The Brain of B

Monday, July 19, 2004

Hebrew 12 : fix your eyes on Jesus

This is not the next reading in the plan - just felt like reading this one tonight - this verse in particular was in my mind tonight and so I thought I'd read the whole chapter...
Let us fix our eyes on Jesus, the author and perfector of our faith, who for the joy set before him endured the cross, scorning it’s shame and sat down at the right hand of the throne of God. Consider him who endured such opposition from sinful men, so that you will not grow weary and lose heart.
Hebrews 12:2,3
Sometime I wonder about myself - where my heart is - there is just one thing on my mind which I can not shake - which I so much want to shake - cos it is not God, it is not holiness - it is just stupid stupid stupid.
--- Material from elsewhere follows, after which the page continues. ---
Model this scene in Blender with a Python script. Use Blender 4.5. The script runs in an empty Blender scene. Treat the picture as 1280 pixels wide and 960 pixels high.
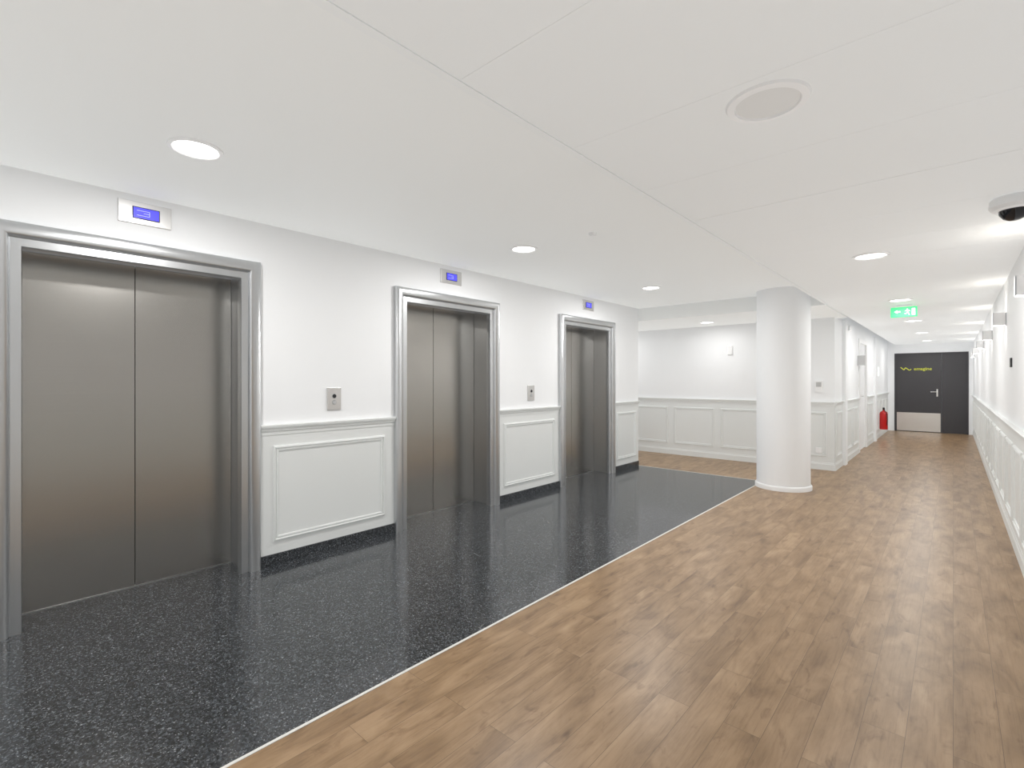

And so, of course, this verse came to mind - fix my eyes on Jesus - the author, the one who makes it so, the one who brought it about, wrote it down and made it truth, and perfector, the one who then went on to make my faith perfect - a perfect focus, a perfect example, a living breathing example of what my faith should look like.

Who, cos of what he knew was to come - endured the cross - went through it cos he knew it was worth it - scorning it's shame - knowing that it was worth it.

Consider HIm - do not grow weary and lose heart.

It's quite that bad - but that is why i need to consider him know - so that I do not grow weary, so that I do no lose heart.

Consider.

Change me God as I look at Jesus, as I listen to your Spirit, as I do what you say. [that last one is tough and yet so easy].

Help me be Jesus to the people around me, and take my mind off the constant chatter of inanity and focus on your loving concerns for the people around me, your gracious gift giving nature, focus outwards and not inwards, change my heart. Change my life.

1 Comments:

  • Thank you for your thoughts on this scripture. I too have been dealing with nagging thoughts that have kept me from the truth in this scripture. I have not been able to forgive someone who has deeply hurt me and the Lord has kept bringing this passage to mind. "For the joy set before him" - which is us. To love us so much as to not give us up because of the sins we've committed against Him. "scorning it's shame" I need His power to scorn the shame this sin, done against me, has brought on me. I need to love this person so much through Christ that I too may seek the joy set before me in true Godly forgiveness and reconciliation. Only to be done through Christ. Thank you for writing on this. God brought me here.